Oui, il fallait reconstruire car ce trou béant dans le cœur de la cathédrale du monde, comme on l’a surnommé alors, révélait bien, lui, quelque chose du tragique de notre société. Et il était dans la mission de l’État d’entreprendre ce chantier pharaonique. Il le fit avec ce pari fou de la qualité et de la rapidité, en un mot avec un désir d’excellence qui allait drainer bien des énergies et des compétences. Un chantier puissant : après tout n’est-ce pas en France le propre des projets nationaux ? La flèche s’élèvera, fière et orgueilleuse, dans le ciel de Paris. Elle sera belle, probablement. Ornement royal, portant l’exemple d’un savoir-faire et d’un génie français. Mais elle n’aura pas de sens spirituel car elle ne peut pas en avoir. À moins que le coq... ce coq qui se fichera sur sa pointe, ne peut-il pas représenter celui de l’Évangile, qui chante trois fois pour rappeler à chacun la possibilité de la Miséricorde ?
À l’ombre des tours, l’Hôtel Dieu
Aux temps jadis, lorsqu’on décidait d’ériger une cathédrale, on y ajoutait, sous son ombre, un Hôtel Dieu. On sentait bien, alors, qu’élever un magnifique temple de pierres à la gloire d’un Dieu qui mendie ne pouvait suffire. Pour être juste, on manifestait ainsi que l’Église n’est porteuse de la Parole de vie qu’à condition d’être servante des pauvres et des plus petits. À l’ombre des tours qui résistèrent aux flammes, il y a un Hôtel Dieu parisien sur les murs duquel bien des regards cupides semblent se tourner.

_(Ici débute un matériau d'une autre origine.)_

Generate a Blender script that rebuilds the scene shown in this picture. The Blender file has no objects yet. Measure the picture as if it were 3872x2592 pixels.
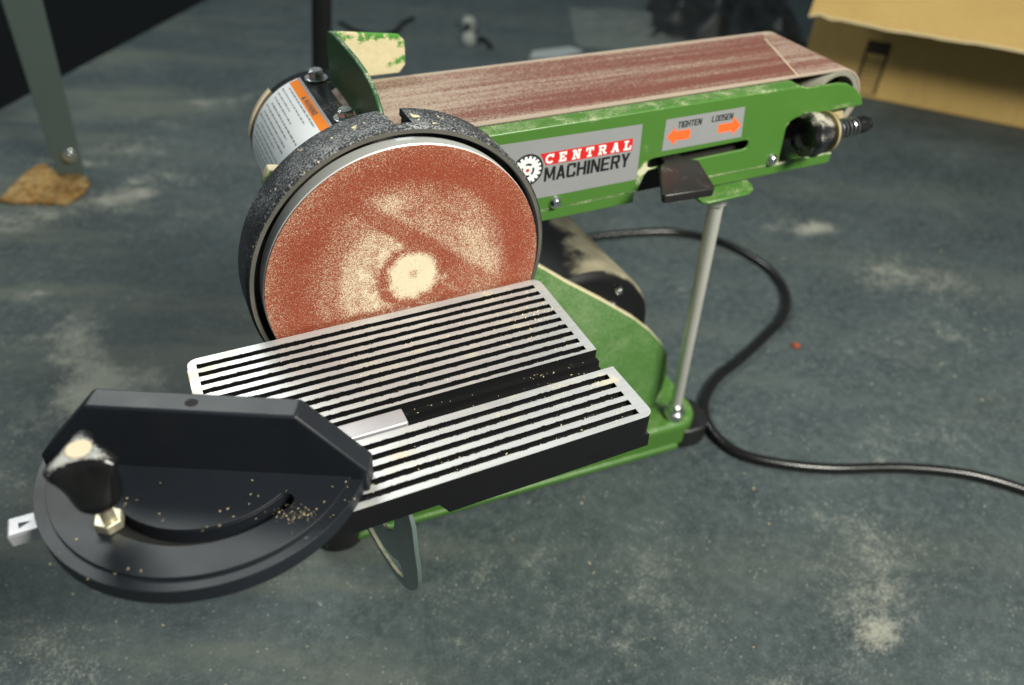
import bpy, bmesh, math, random
from math import sin, cos, pi, radians
from mathutils import Vector, Matrix
random.seed(7)
S = bpy.context.scene
COL = S.collection
BZ = 284.0                     # machine coordinates are millimetres from the disc centre; the bench top is 284 mm lower

# ------------------------------------------------------------------ camera
cam = bpy.data.cameras.new('camera'); camo = bpy.data.objects.new('camera', cam); COL.objects.link(camo)
yaw, pit, rol = 0.478994207, 0.685518797, 0.0597265385
fw = Vector((sin(yaw)*cos(pit), cos(yaw)*cos(pit), -sin(pit)))
rt = Vector((cos(yaw), -sin(yaw), 0)); up = rt.cross(fw)
r2 = rt*cos(rol) + up*sin(rol); u2 = -rt*sin(rol) + up*cos(rol)
M = Matrix((r2, u2, -fw)).transposed().to_4x4()
M.translation = Vector((-108.437, -332.32, 242.07+BZ))*0.001
camo.matrix_world = M
cam.sensor_width = 23.6; cam.lens = 18.0; cam.clip_start = 0.01; cam.clip_end = 50
cam.dof.use_dof = True; cam.dof.focus_distance = 0.395; cam.dof.aperture_fstop = 4.0
S.camera = camo

# ------------------------------------------------------------------ world, lamps, exposure
W = bpy.data.worlds.new('World'); S.world = W; W.use_nodes = True
W.node_tree.nodes['Background'].inputs[0].default_value = (0.74, 0.90, 0.98, 1)
W.node_tree.nodes['Background'].inputs[1].default_value = 0.10

def area(name, loc, target, sx, sy, power, color):
    l = bpy.data.lights.new(name, 'AREA'); l.shape = 'RECTANGLE'; l.size = sx; l.size_y = sy
    l.energy = power; l.color = color
    o = bpy.data.objects.new(name, l); COL.objects.link(o); o.location = loc
    o.rotation_euler = (Vector(target)-Vector(loc)).to_track_quat('-Z', 'Y').to_euler()
    return o
area('shop_lamp', (0.48, -0.80, 1.12), (0.15, 0.10, 0.22), 0.45, 0.25, 22.0, (1.0, 0.98, 0.87))
area('ceiling_lamp', (-0.20, 1.25, 1.55), (0.05, 0.25, 0.2), 0.95, 0.35, 12.5, (0.95, 1.0, 0.95))
S.view_settings.view_transform = 'Standard'; S.view_settings.look = 'None'
S.view_settings.exposure = 0.48; S.view_settings.gamma = 1.0
S.cycles.max_bounces = 6

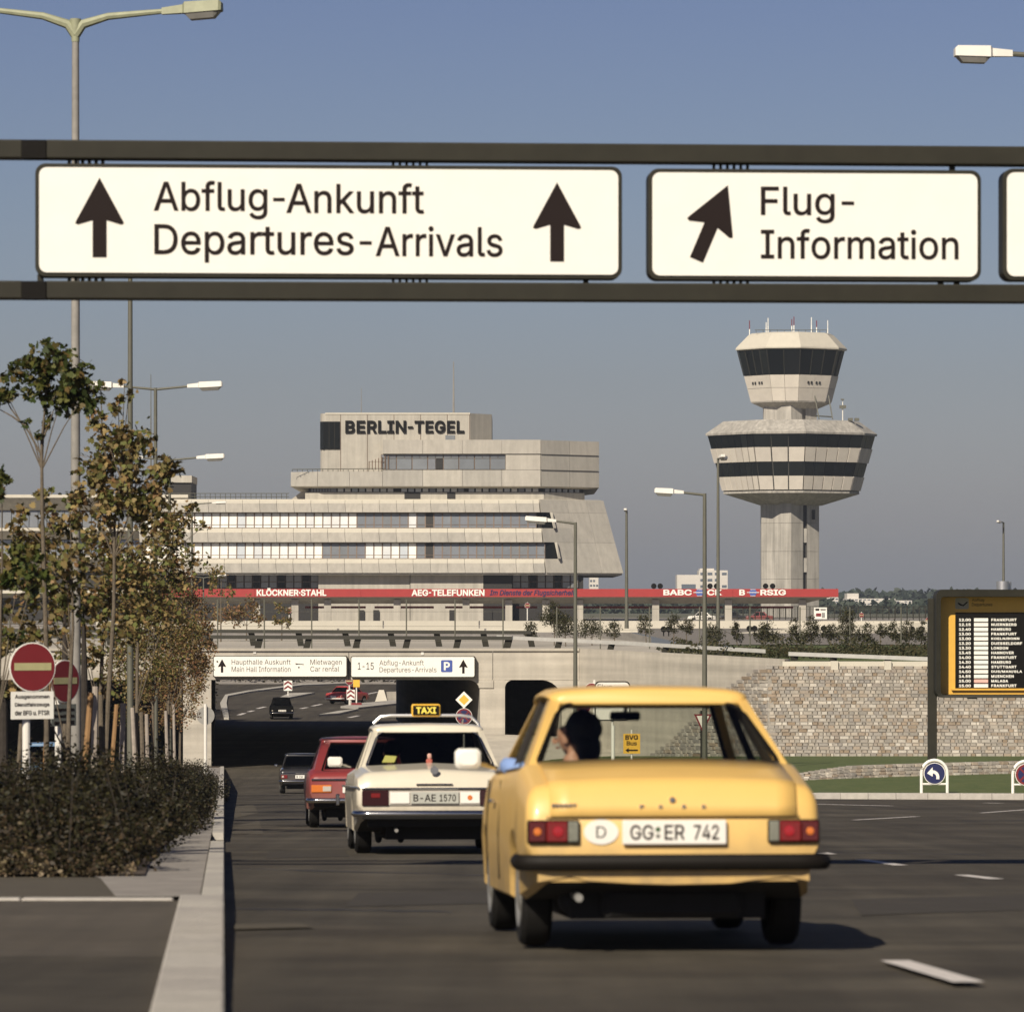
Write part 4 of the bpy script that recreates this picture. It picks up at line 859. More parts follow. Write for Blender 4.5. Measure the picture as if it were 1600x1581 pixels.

Les sommes gigantesques, nécessaires, ont été investies avec un élan de générosité formidable pour que les blessures de l’incendie soient soignées au plus vite. Ne pourrait-on rêver que les donateurs, et notamment les plus puissants parmi eux, investissent dans l’ancien hôpital des sommes équivalentes pour en faire un lieu où la charité puisse se manifester ? Et que, poussés par l’Esprit, des chrétiens et d’autres, puissent y exprimer ce qui fait la vraie grandeur d’une société, c’est-à-dire le service et la fraternité. Avant que le coq, de là-haut, ne chante une nouvelle fois, promettant à nos lâchetés le pardon et invitant chacun à dépasser ses peurs de se montrer simplement disciples de Jésus. À l’heure où les digues morales s’effondrent les unes après les autres, où nous nous habituons à voir des enfants dormir dehors et des familles ne pas être accueillies, où l’État est à bout de souffle dans sa capacité d’appliquer des lois dont il est pourtant l’auteur, dans un hiver qui s’annonce rude, il est grand temps que des initiatives courageuses et un peu folles, puissent manifester aux ténèbres qui silencieusement nous endorment que la Lumière de l’Amour est, seule, le dernier mot de l’Histoire.